The previous results can be used to calculate the expected speed of sound based on Eq. (1a). The molar fractions of each component, as reported by the gas chromatograph, enable us to determine not only the molar mass of the mixture but also its specific heats (isochoric and isobaric) and, with them, the adiabatic constant (γ). This requires the knowledge of the thermodynamic properties of each component in the mixture, which can be consulted from the literature (Lemmon et al., 2023). These properties are listed in Table 3. The calculation of the speed of sound based on the gas chromatograph, then, is based on the obtained adiabatic constant and molar mass. In the case of the density sensor, it suffices to take the adiabatic constant, since it measures the pressure and density directly. The sample with the lowest hydrogen content (6 %) was used to calibrate the sound path – L in Eq. (3) – for the MUT-based prototypes, taking the calculated speed of sound from the composition report of the gas chromatograph; hence, no difference in the speed of sound, as reported by the MUT prototypes and by the gas chromatograph, is expected for this first data point.

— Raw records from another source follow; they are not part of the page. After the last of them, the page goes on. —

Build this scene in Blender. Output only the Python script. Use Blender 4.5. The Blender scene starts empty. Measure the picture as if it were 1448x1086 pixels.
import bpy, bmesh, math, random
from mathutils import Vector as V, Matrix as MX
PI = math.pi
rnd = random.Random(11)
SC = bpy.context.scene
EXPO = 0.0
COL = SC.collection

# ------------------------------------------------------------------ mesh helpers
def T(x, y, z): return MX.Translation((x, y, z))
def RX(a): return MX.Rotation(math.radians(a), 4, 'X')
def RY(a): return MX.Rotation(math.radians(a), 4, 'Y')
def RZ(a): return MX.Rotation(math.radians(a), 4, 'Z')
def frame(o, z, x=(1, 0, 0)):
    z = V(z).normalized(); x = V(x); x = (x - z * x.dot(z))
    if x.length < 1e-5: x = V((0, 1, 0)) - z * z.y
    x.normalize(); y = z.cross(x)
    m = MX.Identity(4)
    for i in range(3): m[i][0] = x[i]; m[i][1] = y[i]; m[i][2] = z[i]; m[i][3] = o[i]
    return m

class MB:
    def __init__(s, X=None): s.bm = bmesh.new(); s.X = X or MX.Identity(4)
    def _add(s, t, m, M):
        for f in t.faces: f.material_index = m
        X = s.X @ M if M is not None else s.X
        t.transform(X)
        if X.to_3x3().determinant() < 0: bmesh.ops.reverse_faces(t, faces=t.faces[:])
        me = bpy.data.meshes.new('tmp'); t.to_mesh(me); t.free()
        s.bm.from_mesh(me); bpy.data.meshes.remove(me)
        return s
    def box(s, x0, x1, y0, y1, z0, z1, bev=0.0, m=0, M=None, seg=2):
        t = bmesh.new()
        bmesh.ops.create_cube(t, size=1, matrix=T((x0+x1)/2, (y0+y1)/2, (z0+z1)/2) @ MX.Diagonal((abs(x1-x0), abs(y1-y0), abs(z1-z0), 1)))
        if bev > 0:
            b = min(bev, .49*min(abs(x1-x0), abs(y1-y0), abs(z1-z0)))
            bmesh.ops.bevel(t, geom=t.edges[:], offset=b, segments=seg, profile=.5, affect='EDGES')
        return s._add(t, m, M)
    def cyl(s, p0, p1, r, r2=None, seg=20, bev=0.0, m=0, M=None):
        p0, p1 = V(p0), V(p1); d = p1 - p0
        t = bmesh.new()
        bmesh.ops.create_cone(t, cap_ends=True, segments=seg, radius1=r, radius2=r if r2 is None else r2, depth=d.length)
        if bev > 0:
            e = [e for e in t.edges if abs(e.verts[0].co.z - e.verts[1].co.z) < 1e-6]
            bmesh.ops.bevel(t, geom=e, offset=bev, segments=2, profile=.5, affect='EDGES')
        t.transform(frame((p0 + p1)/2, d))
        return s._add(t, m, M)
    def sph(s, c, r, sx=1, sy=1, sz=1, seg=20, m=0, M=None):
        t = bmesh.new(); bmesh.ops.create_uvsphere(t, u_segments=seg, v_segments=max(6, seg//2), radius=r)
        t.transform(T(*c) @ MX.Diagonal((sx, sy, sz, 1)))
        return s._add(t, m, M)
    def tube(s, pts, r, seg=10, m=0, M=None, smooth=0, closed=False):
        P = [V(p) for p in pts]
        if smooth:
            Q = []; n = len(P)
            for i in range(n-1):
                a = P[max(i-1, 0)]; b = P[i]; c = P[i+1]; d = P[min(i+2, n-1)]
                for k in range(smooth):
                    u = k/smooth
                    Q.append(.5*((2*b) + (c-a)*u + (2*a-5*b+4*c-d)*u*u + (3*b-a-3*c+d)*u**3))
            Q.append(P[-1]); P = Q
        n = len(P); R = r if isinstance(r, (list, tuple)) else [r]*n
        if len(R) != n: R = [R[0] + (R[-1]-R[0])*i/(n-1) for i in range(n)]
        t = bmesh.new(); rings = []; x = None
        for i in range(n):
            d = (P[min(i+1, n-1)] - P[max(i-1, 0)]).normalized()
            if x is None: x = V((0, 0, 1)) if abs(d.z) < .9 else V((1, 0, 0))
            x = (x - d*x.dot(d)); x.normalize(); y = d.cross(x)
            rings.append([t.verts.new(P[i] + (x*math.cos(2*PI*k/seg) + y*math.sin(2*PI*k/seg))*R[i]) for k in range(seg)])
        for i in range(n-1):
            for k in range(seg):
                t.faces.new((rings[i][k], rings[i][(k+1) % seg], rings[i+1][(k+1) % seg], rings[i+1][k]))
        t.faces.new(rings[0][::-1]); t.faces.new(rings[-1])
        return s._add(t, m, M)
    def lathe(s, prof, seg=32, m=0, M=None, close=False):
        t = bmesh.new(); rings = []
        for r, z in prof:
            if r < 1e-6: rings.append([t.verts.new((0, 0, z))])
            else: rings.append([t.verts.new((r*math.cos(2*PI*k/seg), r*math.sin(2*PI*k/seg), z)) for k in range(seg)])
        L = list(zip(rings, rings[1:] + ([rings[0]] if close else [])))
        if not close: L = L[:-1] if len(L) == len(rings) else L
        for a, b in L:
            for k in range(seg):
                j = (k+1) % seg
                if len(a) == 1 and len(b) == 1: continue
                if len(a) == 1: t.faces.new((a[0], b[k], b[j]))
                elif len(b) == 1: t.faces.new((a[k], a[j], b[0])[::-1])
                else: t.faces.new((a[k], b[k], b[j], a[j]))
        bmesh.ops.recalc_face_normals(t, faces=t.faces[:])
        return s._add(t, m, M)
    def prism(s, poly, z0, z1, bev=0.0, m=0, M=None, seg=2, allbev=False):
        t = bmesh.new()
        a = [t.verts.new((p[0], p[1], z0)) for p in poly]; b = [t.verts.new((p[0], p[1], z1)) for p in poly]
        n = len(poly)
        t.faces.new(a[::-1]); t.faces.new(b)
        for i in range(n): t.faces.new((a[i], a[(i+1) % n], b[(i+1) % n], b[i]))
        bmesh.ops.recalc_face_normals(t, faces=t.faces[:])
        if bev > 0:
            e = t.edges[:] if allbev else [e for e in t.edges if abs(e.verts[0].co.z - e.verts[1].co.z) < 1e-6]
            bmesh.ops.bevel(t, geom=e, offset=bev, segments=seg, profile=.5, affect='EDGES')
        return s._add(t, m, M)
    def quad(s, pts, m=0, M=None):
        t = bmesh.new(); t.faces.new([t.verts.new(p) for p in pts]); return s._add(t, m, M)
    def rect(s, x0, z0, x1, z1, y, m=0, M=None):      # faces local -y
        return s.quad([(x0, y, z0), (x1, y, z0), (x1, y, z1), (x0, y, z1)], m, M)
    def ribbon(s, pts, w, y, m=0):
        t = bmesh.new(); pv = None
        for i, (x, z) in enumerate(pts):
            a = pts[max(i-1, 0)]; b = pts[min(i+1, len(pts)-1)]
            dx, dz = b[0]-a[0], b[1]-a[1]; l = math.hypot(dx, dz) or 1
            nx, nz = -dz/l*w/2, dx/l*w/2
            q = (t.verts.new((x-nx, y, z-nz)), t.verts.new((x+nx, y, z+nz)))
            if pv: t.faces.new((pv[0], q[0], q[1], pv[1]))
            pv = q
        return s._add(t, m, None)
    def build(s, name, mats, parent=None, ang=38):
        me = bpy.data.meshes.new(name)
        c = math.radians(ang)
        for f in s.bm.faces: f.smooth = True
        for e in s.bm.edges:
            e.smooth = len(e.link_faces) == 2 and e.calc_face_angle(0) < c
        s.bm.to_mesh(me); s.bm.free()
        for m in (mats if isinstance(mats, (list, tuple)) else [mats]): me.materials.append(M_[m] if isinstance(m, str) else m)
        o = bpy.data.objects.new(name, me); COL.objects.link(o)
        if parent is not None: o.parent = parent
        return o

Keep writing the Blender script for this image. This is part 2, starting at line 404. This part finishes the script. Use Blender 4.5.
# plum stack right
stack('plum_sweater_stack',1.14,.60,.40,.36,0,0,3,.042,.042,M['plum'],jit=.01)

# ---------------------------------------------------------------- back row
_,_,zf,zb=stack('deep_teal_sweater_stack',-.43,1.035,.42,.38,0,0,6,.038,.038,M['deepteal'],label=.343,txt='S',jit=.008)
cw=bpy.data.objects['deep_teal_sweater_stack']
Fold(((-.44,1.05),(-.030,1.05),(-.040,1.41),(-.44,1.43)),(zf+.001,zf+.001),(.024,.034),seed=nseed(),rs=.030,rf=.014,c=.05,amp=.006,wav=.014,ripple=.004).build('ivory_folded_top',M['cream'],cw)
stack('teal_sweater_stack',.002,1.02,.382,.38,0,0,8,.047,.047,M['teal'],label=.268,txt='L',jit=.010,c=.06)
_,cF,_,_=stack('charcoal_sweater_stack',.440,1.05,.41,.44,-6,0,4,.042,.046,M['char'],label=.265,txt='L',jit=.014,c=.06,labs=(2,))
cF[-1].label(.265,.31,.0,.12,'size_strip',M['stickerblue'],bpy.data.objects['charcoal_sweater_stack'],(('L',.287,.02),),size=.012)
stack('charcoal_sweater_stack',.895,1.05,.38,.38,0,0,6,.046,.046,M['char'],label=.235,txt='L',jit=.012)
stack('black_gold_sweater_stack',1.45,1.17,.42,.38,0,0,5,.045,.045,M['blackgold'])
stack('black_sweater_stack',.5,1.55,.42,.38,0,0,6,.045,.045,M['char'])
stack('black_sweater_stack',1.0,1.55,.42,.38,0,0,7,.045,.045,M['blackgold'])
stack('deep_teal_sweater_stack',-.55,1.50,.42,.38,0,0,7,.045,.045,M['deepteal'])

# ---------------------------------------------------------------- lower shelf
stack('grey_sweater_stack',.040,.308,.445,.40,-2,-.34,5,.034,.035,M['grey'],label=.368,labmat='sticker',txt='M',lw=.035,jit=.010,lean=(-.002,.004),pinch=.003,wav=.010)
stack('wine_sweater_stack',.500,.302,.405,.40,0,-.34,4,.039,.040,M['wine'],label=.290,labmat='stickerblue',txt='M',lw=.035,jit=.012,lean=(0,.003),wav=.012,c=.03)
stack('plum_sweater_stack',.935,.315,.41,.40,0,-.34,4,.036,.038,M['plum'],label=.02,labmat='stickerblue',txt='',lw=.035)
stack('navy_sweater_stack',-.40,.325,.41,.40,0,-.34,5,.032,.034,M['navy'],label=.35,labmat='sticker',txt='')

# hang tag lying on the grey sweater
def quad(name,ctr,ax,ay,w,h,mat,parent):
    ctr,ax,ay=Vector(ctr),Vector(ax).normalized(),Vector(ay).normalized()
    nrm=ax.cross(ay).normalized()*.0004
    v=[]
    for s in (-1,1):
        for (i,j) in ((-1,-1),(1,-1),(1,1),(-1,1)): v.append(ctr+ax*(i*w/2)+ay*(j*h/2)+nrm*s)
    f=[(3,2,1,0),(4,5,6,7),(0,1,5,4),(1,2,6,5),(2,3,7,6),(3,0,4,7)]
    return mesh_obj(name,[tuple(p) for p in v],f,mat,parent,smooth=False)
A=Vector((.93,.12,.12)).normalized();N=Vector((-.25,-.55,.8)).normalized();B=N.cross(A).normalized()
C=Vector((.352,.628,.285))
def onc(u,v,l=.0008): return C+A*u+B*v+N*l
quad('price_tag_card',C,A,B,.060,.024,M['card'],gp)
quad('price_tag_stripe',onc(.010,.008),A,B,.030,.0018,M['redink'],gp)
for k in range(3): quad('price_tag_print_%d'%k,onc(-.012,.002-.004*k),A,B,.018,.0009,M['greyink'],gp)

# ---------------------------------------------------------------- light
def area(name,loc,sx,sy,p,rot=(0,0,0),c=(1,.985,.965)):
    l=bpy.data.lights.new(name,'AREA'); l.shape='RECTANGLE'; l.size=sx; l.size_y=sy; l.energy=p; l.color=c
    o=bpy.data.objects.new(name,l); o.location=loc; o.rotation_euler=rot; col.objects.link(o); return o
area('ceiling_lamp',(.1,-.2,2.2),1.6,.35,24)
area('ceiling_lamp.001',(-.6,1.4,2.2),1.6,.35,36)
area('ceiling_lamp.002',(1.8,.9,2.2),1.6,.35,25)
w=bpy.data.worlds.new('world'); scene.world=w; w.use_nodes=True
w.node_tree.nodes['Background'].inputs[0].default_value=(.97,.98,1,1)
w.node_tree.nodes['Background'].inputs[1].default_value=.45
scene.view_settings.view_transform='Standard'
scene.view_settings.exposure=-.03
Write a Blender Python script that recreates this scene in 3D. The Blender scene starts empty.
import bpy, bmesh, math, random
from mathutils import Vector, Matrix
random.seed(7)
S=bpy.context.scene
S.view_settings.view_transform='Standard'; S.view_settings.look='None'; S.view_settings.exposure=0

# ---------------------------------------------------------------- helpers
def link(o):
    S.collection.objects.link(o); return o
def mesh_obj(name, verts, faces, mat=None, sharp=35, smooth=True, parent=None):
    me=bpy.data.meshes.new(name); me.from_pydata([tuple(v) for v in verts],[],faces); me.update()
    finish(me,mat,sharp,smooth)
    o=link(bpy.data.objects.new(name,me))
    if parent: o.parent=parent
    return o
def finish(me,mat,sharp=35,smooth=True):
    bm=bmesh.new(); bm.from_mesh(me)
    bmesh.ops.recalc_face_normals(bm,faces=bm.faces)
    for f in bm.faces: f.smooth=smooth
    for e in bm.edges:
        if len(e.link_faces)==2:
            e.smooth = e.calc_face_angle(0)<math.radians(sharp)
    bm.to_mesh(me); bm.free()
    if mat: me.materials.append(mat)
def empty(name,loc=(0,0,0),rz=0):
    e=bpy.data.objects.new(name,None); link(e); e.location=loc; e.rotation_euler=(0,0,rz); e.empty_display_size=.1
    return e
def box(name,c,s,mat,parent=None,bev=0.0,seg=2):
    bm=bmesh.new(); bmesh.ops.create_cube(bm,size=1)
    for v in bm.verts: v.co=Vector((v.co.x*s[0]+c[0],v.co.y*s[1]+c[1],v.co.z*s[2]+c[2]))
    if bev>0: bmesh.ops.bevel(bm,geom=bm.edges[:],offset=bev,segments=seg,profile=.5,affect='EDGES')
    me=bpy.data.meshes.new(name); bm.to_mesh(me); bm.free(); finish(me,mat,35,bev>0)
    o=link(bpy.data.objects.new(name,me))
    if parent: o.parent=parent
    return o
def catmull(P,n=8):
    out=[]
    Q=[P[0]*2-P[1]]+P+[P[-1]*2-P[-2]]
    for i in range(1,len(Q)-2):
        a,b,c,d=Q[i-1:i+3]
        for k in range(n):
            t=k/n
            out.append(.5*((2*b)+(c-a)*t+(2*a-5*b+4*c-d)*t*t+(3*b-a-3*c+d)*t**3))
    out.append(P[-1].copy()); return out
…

Table 3 Thermodynamic properties of the main components in the gas mixture obtained from Lemmon et al. (2023) for a temperature of 293.15 K and a pressure of 101.3 kPa.

The values of the speed of sound, as measured with both the acoustic and non-acoustic measurements, are presented in Fig. 4. All results were compensated to 20 °C, based on the measured temperature (which varied between 19 and 22 °C). Despite operating at different frequencies, under different sound propagation conditions, and with different numerical procedures to determine the time delay, the results from both MUT-based prototypes are consistent, save for one measurement where the error bars do not overlap. The error in the acoustic measurements is given by a combination of the statistic fluctuation in the time-delay estimation (10 measurements at least) and the propagated error from the temperature compensation. All changes in concentration (most of which were below 2 %) were discriminated by the transducers with non-overlapping uncertainties. These results are also in agreement with the non-acoustic measurements. Hence, the measurement of the speed of sound is sensitive enough to detect the changes in the composition of the mixture.

Figure 4 Values of the speed of sound based on the measurements of the gas chromatograph and density sensor, as well as the direct measurement performed by the two MUT-based prototypes. A theoretical calculation based on the composition of the natural gas sample in Table 2 is provided as a reference.

The measured values of the speed of sound at the given compositions were used to estimate the thermodynamic properties of the natural gas sample (M_NG, C_p,NG, and C_v,NG) with a least squares regression based on Eqs. (1a)–(1d); the results are presented in Table 4. These values differ from the calculation following from the composition report of the PGC and the standard tabulated values (Table 3), but they are consistent for both MUT prototypes. The calculation of these three variables from a least squares regression is very sensitive to uncertainties in the data points from which the uncertainty in the concentration axis played an important role. Note, however, that the purpose of these prototypes is not the determination of the thermodynamic properties but the identification of concentration changes, which are the variable of interest in the targeted application.

Table 4 Estimated thermodynamic properties of the natural gas sample according to the composition measurement (PGC) and according to a least squares regression of the speed of sound measurement with both prototypes.

The characterisation of the gas mixture with two physical variables, density, and speed of sound, begs the question as to which one could be more effective or if they could be combined. Under the present conditions, where the source of natural gas was kept constant, any of these variables could be used to detect the molar fraction of hydrogen. The measurement of density would be, at first glace, more appealing due to its linearity. The measurements reveal, nonetheless, that the error bars in the density measurement of consecutive values of hydrogen concentration oftentimes overlapped, whereas this was not the case in the measurement of the speed of sound. Among other reasons, this was related to the compensation of both the temperature and pressure that the density measurement requires, which increases the experimental uncertainty, whereas the estimation based on the speed of sound requires only a temperature compensation. Under different conditions, where small fluctuations on the composition of natural gas are expected to occur, it may become interesting to combine both measurements, not as a means of redundancy but as a strategy to compensate such fluctuations, taking into account that the variation in the adiabatic coefficient (though moderate) would make these two variables independent from each another. This implies that a system of two equations and two unknowns could be formulated to detect a further variable.

4 Conclusions

Changes in the concentration of a mixture of hydrogen and natural gas in the range between 6 mol %–16 mol % were detected by means of time-of-flight measurements with two kinds of micromachined ultrasonic transducers, CMUT and L-CMUT, using two alternative approaches for the emission of sound, resolving differences below 2 mol % (and near 1 mol % in the upper measurement range) with a potentially higher accuracy due to the low uncertainty in the time-delay estimation. The calculated speed of sound of the mixture is consistent with non-acoustic measurements performed with a gas chromatograph and a density sensor. An on-site measurement of either the density or of the speed of sound can provide a quick and reliable characterisation of a hydrogen-enriched blend of natural gas, as long as the composition of the latter remains constant; nonetheless, a lower experimental uncertainty was achieved with the ultrasonic transducers than with the density sensor because in the former case only the temperature needs to be compensated. For sections of the pipeline network where the geographical source of natural gas is kept constant, a gas counter based on MUTs can provide the end-user with accurate information about both volume flow and hydrogen concentration.